As we sowed and encouraged our seeds into seedlings in trays on our patio, we were also busy reworking the ground and creating raised beds to make it a hospitable transplant home. It was shaping up to be a challenge, considering the original soil was primarily nutrient-poor sand. Thanks to apparently having some really good luck, we received yet another miraculous gift in the form of some suicidal sealife.

Now, you may have read about a freak occurrence in which thousands of sardines simultaneously died and washed up just south of Los Angeles. That very evening, as we sat down to ponder our soil situation, Jeff and I came across a flyer telling us that our city had composted those poor little fishies and they planned to give the gold away for free! The event, sponsored by the local waste management company, was to be held less than a mile from our place in two days’ time.

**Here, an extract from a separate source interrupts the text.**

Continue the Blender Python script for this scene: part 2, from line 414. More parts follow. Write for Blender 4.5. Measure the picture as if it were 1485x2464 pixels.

We were told that this compost would be just what our soil needed, and that our garden would surely grow. We were ecstatic.

Freak natural occurrences aside, your city might very well have similar green programs. For information on obtaining compost or mulch, check out your city’s Web site.

Over time, our seedlings grew, moved from patio to ground or pot, and surprised us with their abilities to go from fragile, flimsy things to resilient, sturdy, and sometimes climbing beings. We experienced the pop of sugar snap and shell peas, fresh off the vine (literally); the silk-soft leaves of variously colored baby greens; the excitement of pulling our first golden beet from its cozy nook in the ground; and the way the carrots form a canopy to shade themselves from our California sun.

Considering how little time has passed since this all began, and that this was a first season (for ourselves and the land), we’ve had an astoundingly bountiful harvest. Barely a meal goes by that we’re not munching on something we helped grow from a simple seed! We just can’t get over it.

So much of the last half year has been simply amazing; we sometimes doubt our own recollections of this incredibly rewarding journey. But the proof is in the produce. We visit the garden about one or two times a week to weed, gawk, and pick our week’s worth of kale, mixed greens, broccoli, sugar snap peas, shell peas, golden beets, spinach, sage, and nasturtiums. We’re just waiting on the Siskiyu Sweet Walla Walla Onions to fatten, the Cosmic Purple Carrots to lengthen, and the Honey Butternut Squashes to show, but we’re content to wait, watch, and witness the progress. In the meantime, we’ll be skimming the summer seed lists, deciding what we want to enjoy growing next.